$L^2$ function in Schwartz space?

Question

Let $f:\mathbb R^n \rightarrow \mathbb R$ be a smooth function whose derivatives are all polynomially bounded and $f \in L^{\infty}.$

Such a function has the property that when multiplied with any Schwartz function $\varphi \in \mathcal S$ the product $f\varphi $ is again a Schwartz function.

Now consider the following linear and bounded operator $T:C([0,T];L^2) \rightarrow C([0,T];L^2)$ for some $\alpha \in L^1((0,T),\mathbb R)$ and $\varphi_0 \in \mathcal S:$

$(T\varphi)(t) =\varphi_0+ \int_0^t \alpha(s) f \varphi(s) \ ds.$ Banach's fixed point theorem (apply it iteratively on small time-intervals) implies the existence of a function $\varphi \in C([0,T];L^2) $ such that

$$(T\varphi)(t) =\varphi_0+ \int_0^t \alpha(s) f \varphi(s) \ ds = \varphi(t)$$

I would like to understand whether this fixed point is actually also in $\mathcal S$, i.e. $\varphi(s) \in \mathcal S$ or whether $L^2$ is the best we can do?

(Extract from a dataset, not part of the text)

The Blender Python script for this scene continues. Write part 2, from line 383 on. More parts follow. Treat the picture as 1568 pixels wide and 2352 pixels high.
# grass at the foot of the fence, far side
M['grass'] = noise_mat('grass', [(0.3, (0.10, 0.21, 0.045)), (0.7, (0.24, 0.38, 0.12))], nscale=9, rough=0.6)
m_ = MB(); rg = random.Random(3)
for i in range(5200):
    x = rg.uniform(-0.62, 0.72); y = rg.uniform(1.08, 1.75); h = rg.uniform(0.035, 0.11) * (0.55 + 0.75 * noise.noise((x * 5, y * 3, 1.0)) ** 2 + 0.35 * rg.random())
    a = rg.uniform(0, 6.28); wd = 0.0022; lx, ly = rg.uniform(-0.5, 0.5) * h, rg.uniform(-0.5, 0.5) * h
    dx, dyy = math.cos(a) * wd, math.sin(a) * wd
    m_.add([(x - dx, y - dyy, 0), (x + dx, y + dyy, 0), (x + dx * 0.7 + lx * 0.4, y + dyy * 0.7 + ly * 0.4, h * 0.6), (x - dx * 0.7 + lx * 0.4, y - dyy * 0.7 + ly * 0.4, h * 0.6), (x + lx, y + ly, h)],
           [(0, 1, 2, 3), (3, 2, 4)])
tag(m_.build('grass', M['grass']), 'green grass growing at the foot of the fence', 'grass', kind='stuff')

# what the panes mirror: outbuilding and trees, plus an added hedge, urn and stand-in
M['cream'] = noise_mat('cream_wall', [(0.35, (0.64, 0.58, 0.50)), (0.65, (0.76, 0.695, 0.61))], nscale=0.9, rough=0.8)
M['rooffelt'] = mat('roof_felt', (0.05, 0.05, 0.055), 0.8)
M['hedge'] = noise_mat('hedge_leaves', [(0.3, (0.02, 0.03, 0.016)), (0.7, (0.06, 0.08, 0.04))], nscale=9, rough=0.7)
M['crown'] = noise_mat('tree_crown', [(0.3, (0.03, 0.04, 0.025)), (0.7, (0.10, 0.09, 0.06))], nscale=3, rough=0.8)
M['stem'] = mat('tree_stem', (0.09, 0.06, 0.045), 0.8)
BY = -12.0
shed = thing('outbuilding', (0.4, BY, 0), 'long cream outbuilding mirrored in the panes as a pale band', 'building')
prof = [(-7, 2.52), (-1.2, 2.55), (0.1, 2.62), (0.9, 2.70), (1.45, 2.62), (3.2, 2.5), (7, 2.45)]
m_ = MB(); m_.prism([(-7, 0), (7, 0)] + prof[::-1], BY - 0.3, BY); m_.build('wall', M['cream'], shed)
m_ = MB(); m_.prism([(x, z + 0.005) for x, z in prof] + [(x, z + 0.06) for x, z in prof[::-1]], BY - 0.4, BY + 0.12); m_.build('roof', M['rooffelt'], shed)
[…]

The reason I think it could be true is because everything makes perfect sense if $\varphi$ was Schwartz I think. In particular $T$ maps Schwartz functions to Schwartz functions. However, I fail to verify the contraction property for $T$ in $\mathcal S.$

Answer 1

This is quite ad hoc, but your integral equation can be reverse engineered to a differential equation (Maybe this is what you really want to solve?)

$$ \partial_t\varphi=\alpha(t)f\varphi,\ \varphi(0)=\varphi_0, $$

which has an explicit solution

$$ \varphi(x,t)=\varphi_0(x)\exp\left( \int_0^t \alpha(s)f(x)ds \right). $$

From here it is easy to see that $\varphi(\cdot,t)\in\mathcal S$.